Soyez des femmes de miséricorde, des expertes en humanité. Des femmes qui croient « au pouvoir révolutionnaire de la tendresse et de l’affection » (Exhortation apostolique Evangelii gaudium, n. 288). La pandémie nous enseigne « qu’il est temps de supprimer les inégalités, de guérir l’injustice qui mine la santé de toute l’humanité ! » (Homélie de la Messe de la Divine Miséricorde, 19 avril 2020). Ce qui se passe dans le monde vous ébranle : ne fermez pas les yeux et ne fuyez pas ; traversez la douleur et la souffrance avec délicatesse ; persévérez dans l’annonce de l’Évangile de la vie en plénitude pour tous.

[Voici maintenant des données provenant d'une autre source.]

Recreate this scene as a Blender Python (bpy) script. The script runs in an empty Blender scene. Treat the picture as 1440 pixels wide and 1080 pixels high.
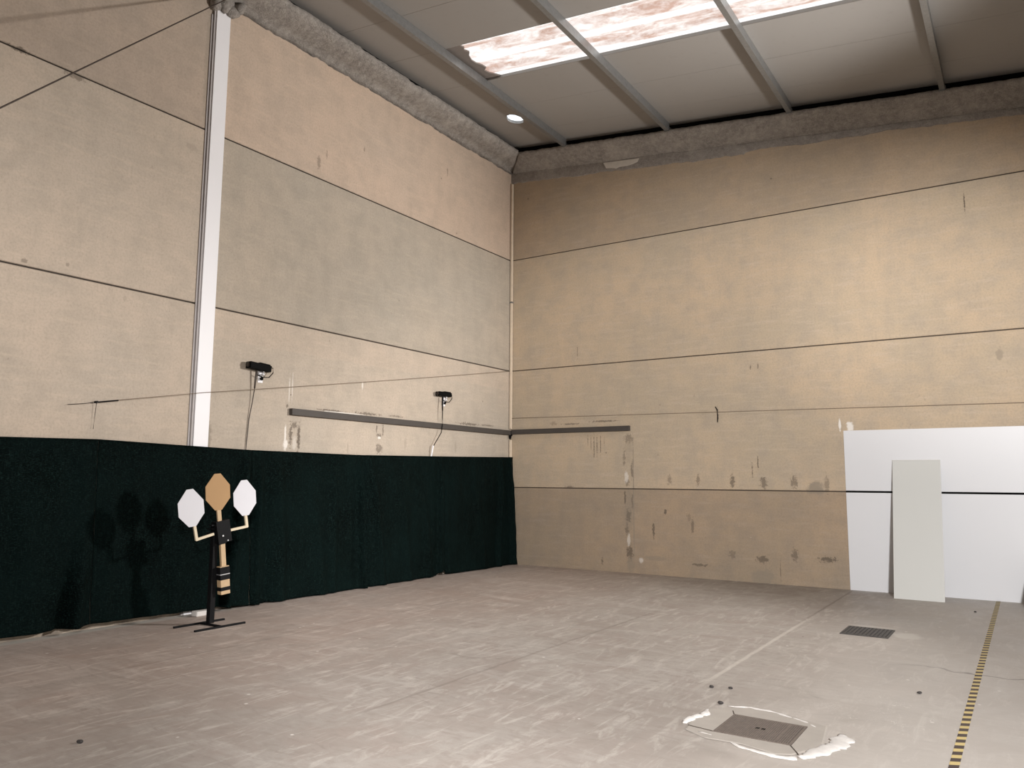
import bpy, bmesh, math, random
from mathutils import Vector, Matrix, noise
random.seed(7)
S = bpy.context.scene
COL = S.collection

# ------------------------------------------------------------------ materials
class NT:
    """small wrapper round a material's node tree"""
    def __init__(s, name):
        s.m = bpy.data.materials.new(name); s.m.use_nodes = True
        s.t = s.m.node_tree; s.b = s.t.nodes['Principled BSDF']
        s.out = s.t.nodes['Material Output']
        s.tc = s.t.nodes.new('ShaderNodeTexCoord').outputs['Object']
    def lk(s, a, b): s.t.links.new(a, b)
    def put(s, sock, v):
        if isinstance(v, bpy.types.NodeSocket): s.lk(v, sock)
        elif isinstance(v, (tuple, list)) and len(v) == 3 and sock.type == 'RGBA': sock.default_value = (*v, 1)
        else: sock.default_value = v
    def math(s, op, a, b=0.0, c=None, clamp=False):
        n = s.t.nodes.new('ShaderNodeMath'); n.operation = op; n.use_clamp = clamp
        s.put(n.inputs[0], a); s.put(n.inputs[1], b)
        if c is not None: s.put(n.inputs[2], c)
        return n.outputs[0]
    def vmath(s, op, a, b):
        n = s.t.nodes.new('ShaderNodeVectorMath'); n.operation = op
        s.put(n.inputs[0], a); s.put(n.inputs[1], b)
        return n.outputs['Value'] if op == 'LENGTH' else n.outputs[0]
    def noise(s, scale, detail=4, rough=.55, vec=None, stretch=None, dist=0.0):
        n = s.t.nodes.new('ShaderNodeTexNoise')
        v = vec if vec is not None else s.tc
        if stretch: v = s.vmath('MULTIPLY', v, stretch)
        s.lk(v, n.inputs['Vector']); n.inputs['Scale'].default_value = scale
        n.inputs['Detail'].default_value = detail; n.inputs['Roughness'].default_value = rough
        n.inputs['Distortion'].default_value = dist
        return n.outputs['Fac']
    def rng(s, v, a, b, c=0.0, d=1.0, smooth=False):
        n = s.t.nodes.new('ShaderNodeMapRange'); n.clamp = True
        if smooth: n.interpolation_type = 'SMOOTHSTEP'
        s.put(n.inputs['Value'], v)
        for k, x in zip(('From Min', 'From Max', 'To Min', 'To Max'), (a, b, c, d)): s.put(n.inputs[k], x)
        return n.outputs['Result']
    def mix(s, f, a, b, blend='MIX'):
        n = s.t.nodes.new('ShaderNodeMix'); n.data_type = 'RGBA'; n.blend_type = blend
        s.put(n.inputs[0], f); s.put(n.inputs[6], a); s.put(n.inputs[7], b)
        return n.outputs[2]
    def xyz(s):
        n = s.t.nodes.new('ShaderNodeSeparateXYZ'); s.lk(s.tc, n.inputs[0]); return n.outputs
    def bump(s, h, strength, dist=.01):
        n = s.t.nodes.new('ShaderNodeBump'); n.inputs['Strength'].default_value = strength
        n.inputs['Distance'].default_value = dist; s.lk(h, n.inputs['Height']); s.lk(n.outputs[0], s.b.inputs['Normal'])
    def base(s, c): s.put(s.b.inputs['Base Color'], c)
    def set(s, **k):
        for a, v in k.items(): s.put(s.b.inputs[a.replace('_', ' ')], v)
        return s.m
    def band(s, v, lo, hi, e=.01):
        return s.math('MULTIPLY', s.rng(v, lo - e, lo + e), s.rng(v, hi - e, hi + e, 1, 0))
    def blots(s, lst, ragscale=24.0, rag=1.7):
        """union of ragged blots: (centre xyz, radii xyz (0 = ignore axis), strength)"""
        nz = s.math('MULTIPLY', s.math('SUBTRACT', s.noise(ragscale, 5, .72), .47), rag * 2)
        acc = None
        for c, r, st in lst:
            inv = tuple(0.0 if q == 0 else 1.0 / q for q in r)
            d = s.vmath('LENGTH', s.vmath('MULTIPLY', s.vmath('SUBTRACT', s.tc, c), inv), (0, 0, 0))
            f = s.rng(s.math('ADD', d, nz), .62, .98, st, 0.0)
            acc = f if acc is None else s.math('MAXIMUM', acc, f)
        return acc

def simple(name, col, rough=.6, metal=0.0, var=.12, scale=12, bump=0.0):
    n = NT(name)
    f = n.noise(scale, 4)
    n.base(n.mix(f, tuple(c * (1 - var) for c in col), tuple(min(1, c * (1 + var)) for c in col)))
    if bump: n.bump(n.noise(scale * 4, 4), bump, .004)
    return n.set(Roughness=rough, Metallic=metal)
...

La Prière de consécration, invoquant pour vous les dons multiformes de l’Esprit, vous demande de vivre dans une casta libertas (cf. Rite de la Consécration des Vierges, n. 24). Que ce soit là votre style relationnel, afin d’être signes de l’amour sponsal qui unit le Christ à l’Église, vierge, mère, sœur et amie de l’humanité. Par votre bienveillance (cf. Ph 4, 5), tissez des trames de relations authentiques qui permettront de délivrer les quartiers de nos villes de la solitude et de l’anonymat. Soyez capables de parresia, mais éloignez la tentation du bavardage et du commérage. Ayez la sagesse, l’ingéniosité et l’autorité de la charité pour résister à l’arrogance et prévenir les abus de pouvoir.
4. En la solennité de la Pentecôte, je désire bénir chacune d’entre vous, ainsi que les femmes qui se préparent à recevoir cette consécration et toutes celles qui la recevront dans l’avenir. « L’Esprit Paraclet est donné à l’Église comme le principe inépuisable de sa joie d’épouse du Christ glorifié » (Saint Paul VI, Ex. ap. Gaudete in Domino, n. 41). Signes de l’Église Épouse, puissiez-vous toujours être des femmes de la joie, à l’exemple de Marie de Nazareth, femme du Magnificat, mère de l’Évangile vivant.
Rome, Saint Jean de Latran, 31 mai 2020, Solennité de la Pentecôte.